>> BEGIN DATA

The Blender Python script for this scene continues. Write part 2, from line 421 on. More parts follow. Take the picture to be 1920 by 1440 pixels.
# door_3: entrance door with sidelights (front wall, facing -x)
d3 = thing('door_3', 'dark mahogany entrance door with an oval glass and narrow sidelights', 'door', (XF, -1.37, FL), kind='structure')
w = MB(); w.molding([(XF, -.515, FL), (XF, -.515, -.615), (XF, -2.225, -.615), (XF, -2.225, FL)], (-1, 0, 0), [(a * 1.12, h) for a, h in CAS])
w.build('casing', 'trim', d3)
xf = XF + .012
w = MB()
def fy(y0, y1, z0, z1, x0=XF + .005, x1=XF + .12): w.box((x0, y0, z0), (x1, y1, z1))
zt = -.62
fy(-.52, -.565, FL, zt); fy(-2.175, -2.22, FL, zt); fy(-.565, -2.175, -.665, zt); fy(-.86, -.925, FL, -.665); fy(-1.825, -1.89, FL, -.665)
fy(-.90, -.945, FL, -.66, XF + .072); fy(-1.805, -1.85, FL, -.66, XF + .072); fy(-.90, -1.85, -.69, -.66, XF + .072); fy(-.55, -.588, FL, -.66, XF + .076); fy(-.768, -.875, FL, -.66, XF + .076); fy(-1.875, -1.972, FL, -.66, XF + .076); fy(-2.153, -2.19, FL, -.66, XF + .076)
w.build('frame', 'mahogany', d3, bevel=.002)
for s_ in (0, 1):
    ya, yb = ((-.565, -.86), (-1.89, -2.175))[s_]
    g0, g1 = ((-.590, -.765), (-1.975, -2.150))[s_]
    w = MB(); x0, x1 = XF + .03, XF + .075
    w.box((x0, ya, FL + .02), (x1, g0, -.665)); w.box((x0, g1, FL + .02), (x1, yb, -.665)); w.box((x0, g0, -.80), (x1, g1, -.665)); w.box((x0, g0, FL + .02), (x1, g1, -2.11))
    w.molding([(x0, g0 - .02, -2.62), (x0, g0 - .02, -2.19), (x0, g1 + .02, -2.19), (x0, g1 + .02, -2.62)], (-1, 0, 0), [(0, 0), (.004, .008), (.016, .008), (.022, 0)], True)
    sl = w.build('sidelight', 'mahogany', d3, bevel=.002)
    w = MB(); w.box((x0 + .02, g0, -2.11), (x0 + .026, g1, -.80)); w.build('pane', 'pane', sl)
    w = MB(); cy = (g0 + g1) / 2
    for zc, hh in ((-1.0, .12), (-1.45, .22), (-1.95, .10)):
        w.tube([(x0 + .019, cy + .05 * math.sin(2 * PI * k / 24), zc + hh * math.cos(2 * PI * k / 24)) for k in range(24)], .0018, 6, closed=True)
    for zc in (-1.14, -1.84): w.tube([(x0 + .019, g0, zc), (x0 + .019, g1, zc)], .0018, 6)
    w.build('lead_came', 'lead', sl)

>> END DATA

• _TASK TO COMPLETE_
Transcribe the material above in its entirety. Match it exactly.

• _REPLY_
The Blender Python script for this scene continues. Write part 2, from line 421 on. More parts follow. Take the picture to be 1920 by 1440 pixels.
# door_3: entrance door with sidelights (front wall, facing -x)
d3 = thing('door_3', 'dark mahogany entrance door with an oval glass and narrow sidelights', 'door', (XF, -1.37, FL), kind='structure')
w = MB(); w.molding([(XF, -.515, FL), (XF, -.515, -.615), (XF, -2.225, -.615), (XF, -2.225, FL)], (-1, 0, 0), [(a * 1.12, h) for a, h in CAS])
w.build('casing', 'trim', d3)
xf = XF + .012
w = MB()
def fy(y0, y1, z0, z1, x0=XF + .005, x1=XF + .12): w.box((x0, y0, z0), (x1, y1, z1))
zt = -.62
fy(-.52, -.565, FL, zt); fy(-2.175, -2.22, FL, zt); fy(-.565, -2.175, -.665, zt); fy(-.86, -.925, FL, -.665); fy(-1.825, -1.89, FL, -.665)
fy(-.90, -.945, FL, -.66, XF + .072); fy(-1.805, -1.85, FL, -.66, XF + .072); fy(-.90, -1.85, -.69, -.66, XF + .072); fy(-.55, -.588, FL, -.66, XF + .076); fy(-.768, -.875, FL, -.66, XF + .076); fy(-1.875, -1.972, FL, -.66, XF + .076); fy(-2.153, -2.19, FL, -.66, XF + .076)
w.build('frame', 'mahogany', d3, bevel=.002)
for s_ in (0, 1):
    ya, yb = ((-.565, -.86), (-1.89, -2.175))[s_]
    g0, g1 = ((-.590, -.765), (-1.975, -2.150))[s_]
    w = MB(); x0, x1 = XF + .03, XF + .075
    w.box((x0, ya, FL + .02), (x1, g0, -.665)); w.box((x0, g1, FL + .02), (x1, yb, -.665)); w.box((x0, g0, -.80), (x1, g1, -.665)); w.box((x0, g0, FL + .02), (x1, g1, -2.11))
    w.molding([(x0, g0 - .02, -2.62), (x0, g0 - .02, -2.19), (x0, g1 + .02, -2.19), (x0, g1 + .02, -2.62)], (-1, 0, 0), [(0, 0), (.004, .008), (.016, .008), (.022, 0)], True)
    sl = w.build('sidelight', 'mahogany', d3, bevel=.002)
    w = MB(); w.box((x0 + .02, g0, -2.11), (x0 + .026, g1, -.80)); w.build('pane', 'pane', sl)
    w = MB(); cy = (g0 + g1) / 2
    for zc, hh in ((-1.0, .12), (-1.45, .22), (-1.95, .10)):
        w.tube([(x0 + .019, cy + .05 * math.sin(2 * PI * k / 24), zc + hh * math.cos(2 * PI * k / 24)) for k in range(24)], .0018, 6, closed=True)
    for zc in (-1.14, -1.84): w.tube([(x0 + .019, g0, zc), (x0 + .019, g1, zc)], .0018, 6)
    w.build('lead_came', 'lead', sl)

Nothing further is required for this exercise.